[BEGIN AVAILABLE DATA]
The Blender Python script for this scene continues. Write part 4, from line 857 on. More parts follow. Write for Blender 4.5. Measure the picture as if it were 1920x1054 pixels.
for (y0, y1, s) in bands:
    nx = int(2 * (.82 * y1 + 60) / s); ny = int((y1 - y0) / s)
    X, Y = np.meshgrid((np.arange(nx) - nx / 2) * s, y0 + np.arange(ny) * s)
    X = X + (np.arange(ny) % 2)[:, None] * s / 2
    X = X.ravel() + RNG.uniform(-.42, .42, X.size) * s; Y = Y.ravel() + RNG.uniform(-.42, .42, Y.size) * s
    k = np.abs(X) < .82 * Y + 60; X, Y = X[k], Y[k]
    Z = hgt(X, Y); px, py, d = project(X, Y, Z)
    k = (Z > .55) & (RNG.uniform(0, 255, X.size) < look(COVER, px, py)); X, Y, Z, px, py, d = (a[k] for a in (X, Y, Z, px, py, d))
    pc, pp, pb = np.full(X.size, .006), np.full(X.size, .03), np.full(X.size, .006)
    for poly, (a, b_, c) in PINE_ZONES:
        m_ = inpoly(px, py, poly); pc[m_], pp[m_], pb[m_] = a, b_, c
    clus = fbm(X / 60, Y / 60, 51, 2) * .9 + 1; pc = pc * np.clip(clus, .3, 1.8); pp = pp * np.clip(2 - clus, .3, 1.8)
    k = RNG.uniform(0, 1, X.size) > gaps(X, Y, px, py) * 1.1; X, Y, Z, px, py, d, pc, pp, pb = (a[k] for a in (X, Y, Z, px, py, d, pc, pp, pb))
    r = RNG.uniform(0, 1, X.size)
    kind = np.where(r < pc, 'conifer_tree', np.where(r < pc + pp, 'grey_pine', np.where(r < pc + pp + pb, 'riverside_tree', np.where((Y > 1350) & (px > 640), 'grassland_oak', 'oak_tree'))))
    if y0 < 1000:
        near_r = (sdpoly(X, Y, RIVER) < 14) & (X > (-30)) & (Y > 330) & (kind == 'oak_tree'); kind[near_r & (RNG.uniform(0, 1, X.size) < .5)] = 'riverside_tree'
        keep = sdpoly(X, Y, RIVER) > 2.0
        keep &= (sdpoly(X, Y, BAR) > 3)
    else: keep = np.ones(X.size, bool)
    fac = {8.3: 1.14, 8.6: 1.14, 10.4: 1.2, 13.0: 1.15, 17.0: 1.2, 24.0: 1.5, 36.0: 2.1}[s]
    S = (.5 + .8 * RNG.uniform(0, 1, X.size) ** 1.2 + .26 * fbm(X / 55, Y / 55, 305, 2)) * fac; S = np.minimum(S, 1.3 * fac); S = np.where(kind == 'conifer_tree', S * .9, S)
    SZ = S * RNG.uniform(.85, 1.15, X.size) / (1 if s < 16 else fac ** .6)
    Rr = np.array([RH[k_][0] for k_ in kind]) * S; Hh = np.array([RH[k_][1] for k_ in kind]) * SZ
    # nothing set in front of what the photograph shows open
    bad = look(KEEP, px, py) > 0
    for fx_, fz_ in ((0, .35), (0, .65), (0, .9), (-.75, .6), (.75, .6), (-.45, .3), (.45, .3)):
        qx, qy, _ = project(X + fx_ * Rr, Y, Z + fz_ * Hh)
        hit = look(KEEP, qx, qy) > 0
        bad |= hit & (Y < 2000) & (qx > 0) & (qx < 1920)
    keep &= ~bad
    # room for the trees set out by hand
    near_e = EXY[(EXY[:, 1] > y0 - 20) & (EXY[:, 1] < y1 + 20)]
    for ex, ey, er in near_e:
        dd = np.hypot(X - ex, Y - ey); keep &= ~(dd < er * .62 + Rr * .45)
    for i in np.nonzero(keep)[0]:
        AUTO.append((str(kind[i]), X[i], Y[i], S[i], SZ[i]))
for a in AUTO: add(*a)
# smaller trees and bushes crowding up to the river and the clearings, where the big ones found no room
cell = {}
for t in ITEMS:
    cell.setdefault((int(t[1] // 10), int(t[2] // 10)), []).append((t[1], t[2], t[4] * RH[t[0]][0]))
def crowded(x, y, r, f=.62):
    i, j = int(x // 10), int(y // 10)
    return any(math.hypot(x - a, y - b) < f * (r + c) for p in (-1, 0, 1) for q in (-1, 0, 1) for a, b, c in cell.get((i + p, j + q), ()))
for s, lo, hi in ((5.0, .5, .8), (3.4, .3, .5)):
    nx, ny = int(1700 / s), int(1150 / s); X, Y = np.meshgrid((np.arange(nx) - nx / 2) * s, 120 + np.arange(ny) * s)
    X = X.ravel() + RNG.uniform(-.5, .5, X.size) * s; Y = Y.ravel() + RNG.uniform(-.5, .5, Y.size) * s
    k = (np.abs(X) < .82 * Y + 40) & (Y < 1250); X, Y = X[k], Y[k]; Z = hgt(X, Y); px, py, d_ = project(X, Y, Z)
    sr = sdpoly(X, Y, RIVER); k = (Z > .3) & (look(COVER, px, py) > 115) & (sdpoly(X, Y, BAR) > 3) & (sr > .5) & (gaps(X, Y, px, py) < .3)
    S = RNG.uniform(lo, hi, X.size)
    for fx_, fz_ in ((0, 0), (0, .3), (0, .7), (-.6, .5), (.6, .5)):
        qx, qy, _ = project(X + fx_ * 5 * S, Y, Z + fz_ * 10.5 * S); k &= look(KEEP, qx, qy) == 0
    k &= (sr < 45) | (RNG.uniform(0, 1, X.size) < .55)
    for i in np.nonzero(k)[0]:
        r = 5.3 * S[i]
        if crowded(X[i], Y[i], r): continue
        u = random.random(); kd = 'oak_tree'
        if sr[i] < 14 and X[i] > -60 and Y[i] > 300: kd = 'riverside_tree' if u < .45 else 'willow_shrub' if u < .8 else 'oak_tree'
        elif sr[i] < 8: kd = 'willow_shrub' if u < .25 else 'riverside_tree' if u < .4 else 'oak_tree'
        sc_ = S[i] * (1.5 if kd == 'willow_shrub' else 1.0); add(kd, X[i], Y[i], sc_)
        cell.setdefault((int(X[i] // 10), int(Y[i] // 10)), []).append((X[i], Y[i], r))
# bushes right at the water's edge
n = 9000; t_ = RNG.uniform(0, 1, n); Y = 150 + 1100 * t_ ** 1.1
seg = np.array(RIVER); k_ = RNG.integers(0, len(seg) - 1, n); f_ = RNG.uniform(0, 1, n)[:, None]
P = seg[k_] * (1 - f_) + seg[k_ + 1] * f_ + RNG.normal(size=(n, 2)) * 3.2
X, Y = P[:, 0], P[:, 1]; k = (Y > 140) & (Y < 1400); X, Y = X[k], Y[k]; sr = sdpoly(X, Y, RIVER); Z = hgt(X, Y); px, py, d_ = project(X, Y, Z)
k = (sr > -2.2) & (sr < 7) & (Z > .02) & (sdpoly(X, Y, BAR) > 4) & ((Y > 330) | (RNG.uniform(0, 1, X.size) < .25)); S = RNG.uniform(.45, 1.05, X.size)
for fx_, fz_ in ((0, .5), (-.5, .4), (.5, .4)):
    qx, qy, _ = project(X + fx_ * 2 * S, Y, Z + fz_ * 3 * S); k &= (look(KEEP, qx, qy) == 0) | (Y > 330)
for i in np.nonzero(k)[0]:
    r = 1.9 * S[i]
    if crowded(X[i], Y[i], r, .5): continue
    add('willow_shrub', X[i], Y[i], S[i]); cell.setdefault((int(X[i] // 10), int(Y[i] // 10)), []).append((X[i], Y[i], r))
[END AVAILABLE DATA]
GIVEN EXERCISE: Reproduce the full listing word for word.

RESULT FOR THIS TASK:
The Blender Python script for this scene continues. Write part 4, from line 857 on. More parts follow. Write for Blender 4.5. Measure the picture as if it were 1920x1054 pixels.
for (y0, y1, s) in bands:
    nx = int(2 * (.82 * y1 + 60) / s); ny = int((y1 - y0) / s)
    X, Y = np.meshgrid((np.arange(nx) - nx / 2) * s, y0 + np.arange(ny) * s)
    X = X + (np.arange(ny) % 2)[:, None] * s / 2
    X = X.ravel() + RNG.uniform(-.42, .42, X.size) * s; Y = Y.ravel() + RNG.uniform(-.42, .42, Y.size) * s
    k = np.abs(X) < .82 * Y + 60; X, Y = X[k], Y[k]
    Z = hgt(X, Y); px, py, d = project(X, Y, Z)
    k = (Z > .55) & (RNG.uniform(0, 255, X.size) < look(COVER, px, py)); X, Y, Z, px, py, d = (a[k] for a in (X, Y, Z, px, py, d))
    pc, pp, pb = np.full(X.size, .006), np.full(X.size, .03), np.full(X.size, .006)
    for poly, (a, b_, c) in PINE_ZONES:
        m_ = inpoly(px, py, poly); pc[m_], pp[m_], pb[m_] = a, b_, c
    clus = fbm(X / 60, Y / 60, 51, 2) * .9 + 1; pc = pc * np.clip(clus, .3, 1.8); pp = pp * np.clip(2 - clus, .3, 1.8)
    k = RNG.uniform(0, 1, X.size) > gaps(X, Y, px, py) * 1.1; X, Y, Z, px, py, d, pc, pp, pb = (a[k] for a in (X, Y, Z, px, py, d, pc, pp, pb))
    r = RNG.uniform(0, 1, X.size)
    kind = np.where(r < pc, 'conifer_tree', np.where(r < pc + pp, 'grey_pine', np.where(r < pc + pp + pb, 'riverside_tree', np.where((Y > 1350) & (px > 640), 'grassland_oak', 'oak_tree'))))
    if y0 < 1000:
        near_r = (sdpoly(X, Y, RIVER) < 14) & (X > (-30)) & (Y > 330) & (kind == 'oak_tree'); kind[near_r & (RNG.uniform(0, 1, X.size) < .5)] = 'riverside_tree'
        keep = sdpoly(X, Y, RIVER) > 2.0
        keep &= (sdpoly(X, Y, BAR) > 3)
    else: keep = np.ones(X.size, bool)
    fac = {8.3: 1.14, 8.6: 1.14, 10.4: 1.2, 13.0: 1.15, 17.0: 1.2, 24.0: 1.5, 36.0: 2.1}[s]
    S = (.5 + .8 * RNG.uniform(0, 1, X.size) ** 1.2 + .26 * fbm(X / 55, Y / 55, 305, 2)) * fac; S = np.minimum(S, 1.3 * fac); S = np.where(kind == 'conifer_tree', S * .9, S)
    SZ = S * RNG.uniform(.85, 1.15, X.size) / (1 if s < 16 else fac ** .6)
    Rr = np.array([RH[k_][0] for k_ in kind]) * S; Hh = np.array([RH[k_][1] for k_ in kind]) * SZ
    # nothing set in front of what the photograph shows open
    bad = look(KEEP, px, py) > 0
    for fx_, fz_ in ((0, .35), (0, .65), (0, .9), (-.75, .6), (.75, .6), (-.45, .3), (.45, .3)):
        qx, qy, _ = project(X + fx_ * Rr, Y, Z + fz_ * Hh)
        hit = look(KEEP, qx, qy) > 0
        bad |= hit & (Y < 2000) & (qx > 0) & (qx < 1920)
    keep &= ~bad
    # room for the trees set out by hand
    near_e = EXY[(EXY[:, 1] > y0 - 20) & (EXY[:, 1] < y1 + 20)]
    for ex, ey, er in near_e:
        dd = np.hypot(X - ex, Y - ey); keep &= ~(dd < er * .62 + Rr * .45)
    for i in np.nonzero(keep)[0]:
        AUTO.append((str(kind[i]), X[i], Y[i], S[i], SZ[i]))
for a in AUTO: add(*a)
# smaller trees and bushes crowding up to the river and the clearings, where the big ones found no room
cell = {}
for t in ITEMS:
    cell.setdefault((int(t[1] // 10), int(t[2] // 10)), []).append((t[1], t[2], t[4] * RH[t[0]][0]))
def crowded(x, y, r, f=.62):
    i, j = int(x // 10), int(y // 10)
    return any(math.hypot(x - a, y - b) < f * (r + c) for p in (-1, 0, 1) for q in (-1, 0, 1) for a, b, c in cell.get((i + p, j + q), ()))
for s, lo, hi in ((5.0, .5, .8), (3.4, .3, .5)):
    nx, ny = int(1700 / s), int(1150 / s); X, Y = np.meshgrid((np.arange(nx) - nx / 2) * s, 120 + np.arange(ny) * s)
    X = X.ravel() + RNG.uniform(-.5, .5, X.size) * s; Y = Y.ravel() + RNG.uniform(-.5, .5, Y.size) * s
    k = (np.abs(X) < .82 * Y + 40) & (Y < 1250); X, Y = X[k], Y[k]; Z = hgt(X, Y); px, py, d_ = project(X, Y, Z)
    sr = sdpoly(X, Y, RIVER); k = (Z > .3) & (look(COVER, px, py) > 115) & (sdpoly(X, Y, BAR) > 3) & (sr > .5) & (gaps(X, Y, px, py) < .3)
    S = RNG.uniform(lo, hi, X.size)
    for fx_, fz_ in ((0, 0), (0, .3), (0, .7), (-.6, .5), (.6, .5)):
        qx, qy, _ = project(X + fx_ * 5 * S, Y, Z + fz_ * 10.5 * S); k &= look(KEEP, qx, qy) == 0
    k &= (sr < 45) | (RNG.uniform(0, 1, X.size) < .55)
    for i in np.nonzero(k)[0]:
        r = 5.3 * S[i]
        if crowded(X[i], Y[i], r): continue
        u = random.random(); kd = 'oak_tree'
        if sr[i] < 14 and X[i] > -60 and Y[i] > 300: kd = 'riverside_tree' if u < .45 else 'willow_shrub' if u < .8 else 'oak_tree'
        elif sr[i] < 8: kd = 'willow_shrub' if u < .25 else 'riverside_tree' if u < .4 else 'oak_tree'
        sc_ = S[i] * (1.5 if kd == 'willow_shrub' else 1.0); add(kd, X[i], Y[i], sc_)
        cell.setdefault((int(X[i] // 10), int(Y[i] // 10)), []).append((X[i], Y[i], r))
# bushes right at the water's edge
n = 9000; t_ = RNG.uniform(0, 1, n); Y = 150 + 1100 * t_ ** 1.1
seg = np.array(RIVER); k_ = RNG.integers(0, len(seg) - 1, n); f_ = RNG.uniform(0, 1, n)[:, None]
P = seg[k_] * (1 - f_) + seg[k_ + 1] * f_ + RNG.normal(size=(n, 2)) * 3.2
X, Y = P[:, 0], P[:, 1]; k = (Y > 140) & (Y < 1400); X, Y = X[k], Y[k]; sr = sdpoly(X, Y, RIVER); Z = hgt(X, Y); px, py, d_ = project(X, Y, Z)
k = (sr > -2.2) & (sr < 7) & (Z > .02) & (sdpoly(X, Y, BAR) > 4) & ((Y > 330) | (RNG.uniform(0, 1, X.size) < .25)); S = RNG.uniform(.45, 1.05, X.size)
for fx_, fz_ in ((0, .5), (-.5, .4), (.5, .4)):
    qx, qy, _ = project(X + fx_ * 2 * S, Y, Z + fz_ * 3 * S); k &= (look(KEEP, qx, qy) == 0) | (Y > 330)
for i in np.nonzero(k)[0]:
    r = 1.9 * S[i]
    if crowded(X[i], Y[i], r, .5): continue
    add('willow_shrub', X[i], Y[i], S[i]); cell.setdefault((int(X[i] // 10), int(Y[i] // 10)), []).append((X[i], Y[i], r))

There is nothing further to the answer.